L’effetto domino che la serie ha generato è stato vasto e trasversale. Hannah Walters, co-produttrice e moglie di Stephen Graham, ha ricevuto centinaia di messaggi da parte di genitori che, commossi, hanno trovato nella serie una rappresentazione autentica della paura quotidiana di non riuscire a proteggere i propri figli. Anche gli attori ne sono usciti segnati: Erin Doherty, che interpreta la psicologa Briony Ariston, ha raccontato quanto sia stata emotivamente intensa la lavorazione del terzo episodio, girato in un unico piano sequenza dopo undici tentativi. In quell’ora di ripresa ininterrotta, Jamie passa da ragazzo silenzioso a figura spigolosa e aggressiva, mostrando quanto la rabbia possa diventare l’unico linguaggio possibile per chi si sente inascoltato. Un episodio che ha colpito nel profondo molti spettatori, proprio per la sua crudezza e autenticità. Come ha osservato Daisy Greenwell, fondatrice dell’organizzazione Smartphone Free Childhood, la serie ha dato voce a un “panico latente” tra i genitori, rendendo visibile quanto sia difficile – e spesso impossibile – monitorare ciò che i figli vivono online, cosa leggono, a chi credono.

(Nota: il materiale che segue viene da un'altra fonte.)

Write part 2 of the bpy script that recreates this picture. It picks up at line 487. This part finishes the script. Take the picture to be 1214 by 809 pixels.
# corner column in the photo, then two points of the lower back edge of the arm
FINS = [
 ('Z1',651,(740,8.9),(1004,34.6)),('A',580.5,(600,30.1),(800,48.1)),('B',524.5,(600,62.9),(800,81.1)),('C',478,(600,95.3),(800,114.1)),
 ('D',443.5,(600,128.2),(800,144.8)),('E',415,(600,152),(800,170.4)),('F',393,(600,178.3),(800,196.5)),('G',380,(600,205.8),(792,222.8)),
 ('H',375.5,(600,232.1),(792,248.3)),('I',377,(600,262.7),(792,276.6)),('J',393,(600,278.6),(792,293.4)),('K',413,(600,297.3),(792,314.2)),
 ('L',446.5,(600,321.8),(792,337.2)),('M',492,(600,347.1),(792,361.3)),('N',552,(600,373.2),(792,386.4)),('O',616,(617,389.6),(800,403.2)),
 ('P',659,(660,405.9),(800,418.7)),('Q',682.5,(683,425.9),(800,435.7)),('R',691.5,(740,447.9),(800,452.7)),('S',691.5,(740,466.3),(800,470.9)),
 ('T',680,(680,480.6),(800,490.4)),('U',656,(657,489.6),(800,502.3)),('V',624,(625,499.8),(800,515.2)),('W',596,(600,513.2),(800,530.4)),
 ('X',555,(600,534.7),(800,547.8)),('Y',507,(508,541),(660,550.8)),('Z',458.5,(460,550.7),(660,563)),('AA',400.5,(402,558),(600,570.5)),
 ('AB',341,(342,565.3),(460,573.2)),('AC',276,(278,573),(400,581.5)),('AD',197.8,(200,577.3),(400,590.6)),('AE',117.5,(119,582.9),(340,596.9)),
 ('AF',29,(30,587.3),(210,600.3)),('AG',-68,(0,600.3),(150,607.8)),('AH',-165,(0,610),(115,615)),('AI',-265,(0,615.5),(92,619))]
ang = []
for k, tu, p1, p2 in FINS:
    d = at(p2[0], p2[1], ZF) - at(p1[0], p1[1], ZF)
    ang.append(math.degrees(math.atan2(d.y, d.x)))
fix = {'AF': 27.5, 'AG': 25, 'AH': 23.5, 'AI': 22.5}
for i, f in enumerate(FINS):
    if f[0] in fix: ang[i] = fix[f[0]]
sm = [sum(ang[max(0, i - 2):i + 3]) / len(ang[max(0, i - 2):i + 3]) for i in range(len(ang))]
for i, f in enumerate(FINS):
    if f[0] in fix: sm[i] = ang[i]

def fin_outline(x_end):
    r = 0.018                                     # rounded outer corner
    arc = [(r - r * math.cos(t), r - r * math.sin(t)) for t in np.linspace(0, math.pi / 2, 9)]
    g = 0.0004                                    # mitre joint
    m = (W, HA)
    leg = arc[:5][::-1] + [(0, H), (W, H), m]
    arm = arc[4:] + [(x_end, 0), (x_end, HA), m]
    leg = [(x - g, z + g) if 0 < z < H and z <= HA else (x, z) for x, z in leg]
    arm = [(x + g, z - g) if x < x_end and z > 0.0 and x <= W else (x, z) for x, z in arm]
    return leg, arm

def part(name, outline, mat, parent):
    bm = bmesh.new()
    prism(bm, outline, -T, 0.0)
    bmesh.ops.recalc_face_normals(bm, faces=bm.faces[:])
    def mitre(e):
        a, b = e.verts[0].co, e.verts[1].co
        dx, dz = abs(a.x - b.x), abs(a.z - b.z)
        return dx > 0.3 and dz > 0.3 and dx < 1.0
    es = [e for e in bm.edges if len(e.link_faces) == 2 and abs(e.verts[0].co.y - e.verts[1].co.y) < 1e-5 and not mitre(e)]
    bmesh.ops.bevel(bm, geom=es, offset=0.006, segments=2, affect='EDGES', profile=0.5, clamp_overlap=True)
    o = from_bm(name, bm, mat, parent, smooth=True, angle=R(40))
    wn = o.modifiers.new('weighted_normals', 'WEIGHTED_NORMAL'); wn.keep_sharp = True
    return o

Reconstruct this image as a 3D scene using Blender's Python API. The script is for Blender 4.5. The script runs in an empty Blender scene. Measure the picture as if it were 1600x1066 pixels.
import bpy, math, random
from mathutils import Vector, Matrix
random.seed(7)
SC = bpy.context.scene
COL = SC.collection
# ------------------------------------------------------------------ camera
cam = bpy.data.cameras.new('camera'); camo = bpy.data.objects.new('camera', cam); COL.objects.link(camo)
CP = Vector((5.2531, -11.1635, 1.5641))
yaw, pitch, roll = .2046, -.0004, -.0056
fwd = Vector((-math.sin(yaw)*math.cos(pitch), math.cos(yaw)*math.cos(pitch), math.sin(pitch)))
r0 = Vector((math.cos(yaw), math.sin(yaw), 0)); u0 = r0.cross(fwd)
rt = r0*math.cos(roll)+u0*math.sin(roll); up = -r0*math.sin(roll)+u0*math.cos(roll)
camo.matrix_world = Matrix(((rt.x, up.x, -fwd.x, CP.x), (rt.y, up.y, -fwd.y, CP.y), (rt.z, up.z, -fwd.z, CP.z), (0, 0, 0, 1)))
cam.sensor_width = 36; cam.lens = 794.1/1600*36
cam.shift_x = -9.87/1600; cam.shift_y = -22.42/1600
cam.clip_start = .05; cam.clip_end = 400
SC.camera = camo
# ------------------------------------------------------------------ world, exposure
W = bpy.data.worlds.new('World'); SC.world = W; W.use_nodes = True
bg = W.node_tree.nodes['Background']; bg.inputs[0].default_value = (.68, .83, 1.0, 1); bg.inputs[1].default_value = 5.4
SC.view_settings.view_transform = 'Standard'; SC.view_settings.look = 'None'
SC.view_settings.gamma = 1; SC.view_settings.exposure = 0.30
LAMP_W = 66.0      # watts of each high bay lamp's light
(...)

Ma Adolescence non si limita a denunciare. Al contrario, costruisce un quadro complesso in cui tutte le responsabilità sono distribuite: una scuola pubblica senza fondi e senza strumenti, genitori impreparati e sopraffatti, forze dell’ordine incapaci di affrontare le nuove dinamiche digitali, e una società che ha perso la capacità di parlare ai più giovani senza giudicarli o spaventarli. Come ha affermato lo stesso Thorne, parafrasando un vecchio proverbio: “Ci vuole un villaggio per crescere un bambino, ma anche per distruggerlo“. In questo senso, la serie è un atto politico e civile, un richiamo alla collettività, alla responsabilità diffusa.